Things are not so simple. In truth, they are less simple than ever. As always when sexual differences are in play. (Incidentally, I'll venture to say to all those who– often in the press, as you know– speak ironically of people who, like me for example, are fond of issuing warning, saying, ‘Things are not so simple,’ those to whom irony comes easily when they are faced with this systematic warning, I believe it's primarily because they want to hide from themselves, forget or deny something to do with sexual differences. There's always a clandestine debate raging about sexual differences.)
(Derrida, Beast 1, 220)
Les choses ne sont pas si simples. Elles sont en vérité moins simples que jamais. Comme toujours quand il y va des différences sexuelles. (D'ailleurs, je me risquerai à dire que tous ceux qui, souvent dans la presse, vous le savez, ironisent contre ceux qui, comme moi par exemple, ont coutume de mettre en garde en disant ‘Les choses ne sont pas si simples’, ceux qui ironisent facilement contre cette mise en garde systématique, je crois, c'est mon hypothèse, qu'ils voudraient d'abord se masquer, oublier ou dénier quelque chose des différences sexuelles. C'est toujours un débat clandestin qui fait rage au sujet des différences sexuelles.)
(Derrida, Bête 1, 294)
Derrida's key reference in volume 2 of The Beast and the Sovereign, alongside Defoe, is Heidegger– who pursues the line of Aristotle and Descartes in establishing a very sharp demarcation, indeed a gulf, between man and other animals.
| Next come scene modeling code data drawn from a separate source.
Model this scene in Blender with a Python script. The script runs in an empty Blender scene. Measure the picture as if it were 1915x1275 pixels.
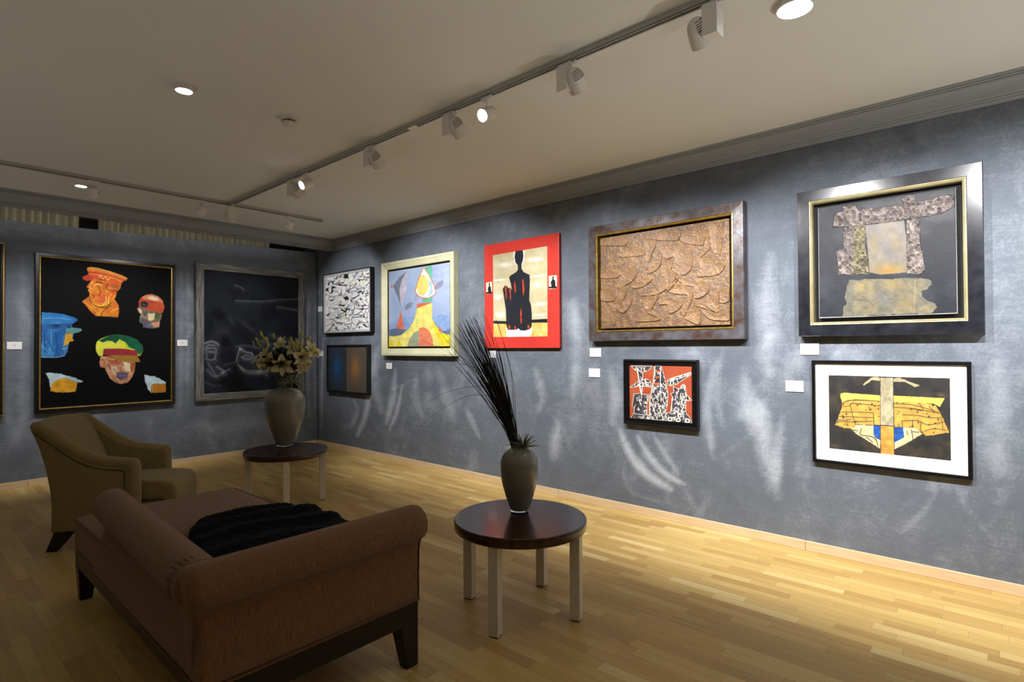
import bpy, bmesh, math, random
import numpy as np
from mathutils import Vector, Matrix

S = bpy.context.scene
COL = S.collection
random.seed(7)
rng = np.random.RandomState(11)
R = math.radians

# ------------------------------------------------------------------ camera
F_PX = 1034.9
RIGHT = Vector((0.66274638, -0.74882373, -0.00549985))
UP = Vector((-0.00490209, -0.01168265, 0.99991974))
FWD = Vector((0.74882789, 0.66266623, 0.01141344))
cam_d = bpy.data.cameras.new('camera')
cam = bpy.data.objects.new('camera', cam_d)
COL.objects.link(cam)
cam_d.sensor_width = 36.0
cam_d.lens = 36.0 * F_PX / 1915.0
cam_d.clip_start = 0.05
m = Matrix((RIGHT, UP, -FWD)).transposed().to_4x4()
m.translation = Vector((0, 0, 1.5))
cam.matrix_world = m
S.camera = cam

# ------------------------------------------------------------------ world, exposure
w = bpy.data.worlds.new('world')
S.world = w
w.use_nodes = True
w.node_tree.nodes['Background'].inputs[0].default_value = (1.0, 0.93, 0.82, 1)
w.node_tree.nodes['Background'].inputs[1].default_value = 0.0
S.view_settings.view_transform = 'Standard'
S.view_settings.look = 'None'
S.view_settings.gamma = 1.0
S.view_settings.use_curve_mapping = False
S.view_settings.exposure = 0.0

# room dimensions
XR, YB, ZC = 4.487, 8.05, 3.12       # right wall, back partition, ceiling
XL, YF, YW = -2.6, -2.8, 8.48        # unseen left wall, unseen front wall, real back wall
TX, TY, TZ = 2.51, 6.375, 3.085      # track lines and their underside


# ------------------------------------------------------------------ lights
def spot(name, loc, target, power, angle, blend=0.7, color=(1, 0.97, 0.92), size=0.03):
    d = bpy.data.lights.new(name, 'SPOT')
    d.energy = power
    d.spot_size = R(angle)
    d.spot_blend = blend
    d.color = color
    d.shadow_soft_size = size
    o = bpy.data.objects.new(name, d)
    COL.objects.link(o)
    o.location = loc
    o.rotation_euler = (Vector(target) - Vector(loc)).to_track_quat('-Z', 'Y').to_euler()
    return o


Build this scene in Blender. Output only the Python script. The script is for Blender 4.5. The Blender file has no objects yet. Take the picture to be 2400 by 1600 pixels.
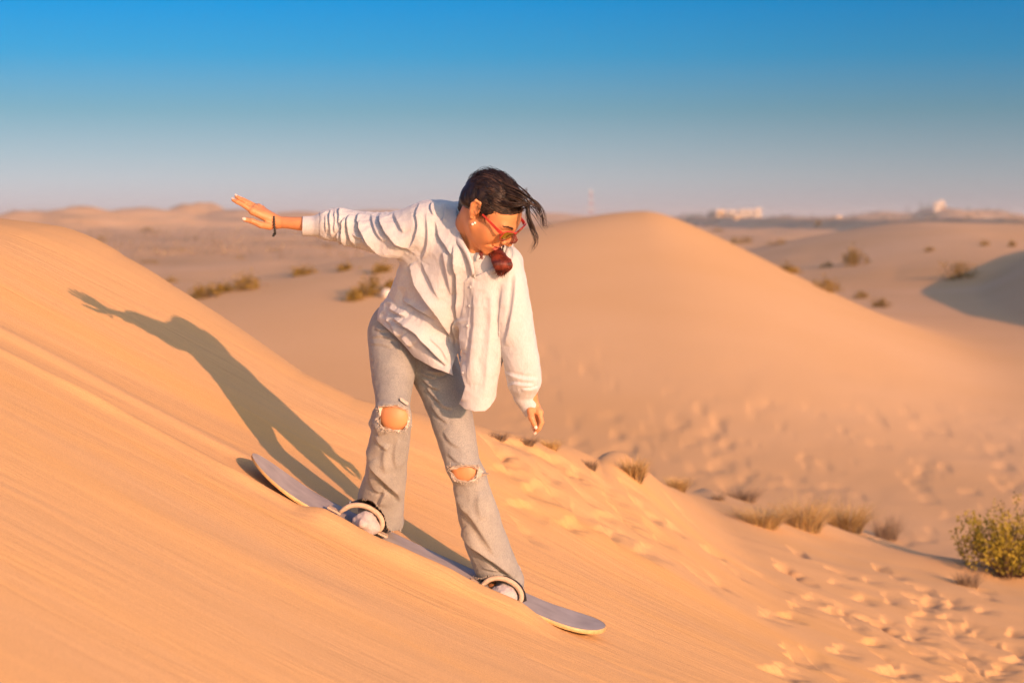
import bpy, bmesh, math, random
import numpy as np
from mathutils import Vector, Matrix

random.seed(7)
RNG = np.random.default_rng(7)
scene = bpy.context.scene
COL = scene.collection

# ------------------------------------------------------------------ camera
FPX = 4666.7                      # 70 mm lens on a 36 mm sensor, in 2400-px units
PITCH = math.atan(295.0 / FPX)    # the horizon sits 295 px above the middle
Y0 = 6.4                          # distance of the rider
cam_data = bpy.data.cameras.new('camera')
cam = bpy.data.objects.new('camera', cam_data)
COL.objects.link(cam)
cam.location = (0, 0, 0)
cam.rotation_euler = (math.pi / 2 - PITCH, 0, 0)
cam_data.sensor_width = 36.0
cam_data.lens = 70.0
cam_data.clip_start = 0.05
cam_data.clip_end = 12000.0
cam_data.dof.use_dof = True
cam_data.dof.focus_distance = 6.35
cam_data.dof.aperture_fstop = 3.4
cam_data.dof.aperture_blades = 9
scene.camera = cam

# ------------------------------------------------------------------ sun and sky
SUN_AZ = math.radians(34.0)       # the sun stands behind the camera, to its right
SUN_EL = math.radians(13.5)
SUN_DIR = Vector((math.sin(SUN_AZ) * math.cos(SUN_EL), -math.cos(SUN_AZ) * math.cos(SUN_EL), math.sin(SUN_EL)))
sun_data = bpy.data.lights.new('sun', 'SUN')
sun_data.energy = 3.35
sun_data.color = (1.0, 0.53, 0.31)
sun_data.angle = math.radians(0.55)
sun = bpy.data.objects.new('sun', sun_data)
COL.objects.link(sun)
sun.location = SUN_DIR * 60
sun.rotation_euler = SUN_DIR.to_track_quat('Z', 'Y').to_euler()

world = bpy.data.worlds.new('World')
scene.world = world
world.use_nodes = True
wn, wl = world.node_tree.nodes, world.node_tree.links
wn.clear()
w_out = wn.new('ShaderNodeOutputWorld')
w_bg = wn.new('ShaderNodeBackground')
w_sky = wn.new('ShaderNodeTexSky')
w_sky.sky_type = 'NISHITA'
w_sky.sun_disc = False
w_sky.sun_elevation = SUN_EL
w_sky.sun_rotation = math.pi - SUN_AZ
w_sky.air_density = 1.0
w_sky.dust_density = 1.0
w_sky.ozone_density = 1.5
w_geo = wn.new('ShaderNodeTexCoord')
w_sep = wn.new('ShaderNodeSeparateXYZ')
wl.new(w_geo.outputs['Generated'], w_sep.inputs[0])
w_ramp = wn.new('ShaderNodeValToRGB')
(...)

Heidegger is also frequently evoked by Derrida in a number of different texts (notably Geschlecht I and II) for his evasion of sexual difference. Heidegger opposes truly human poetic creativity to mechanical technology which, for him, has something of the repetitive and mindless animal about it. This is rather different from the way in which the term ‘technology’ is deployed by many other philosophers today or by ethnographers or archaeologists. Whether particular technologies or technological advances are admired or deplored by different thinkers, most consider their definition of technology as integral to the hominisation of man.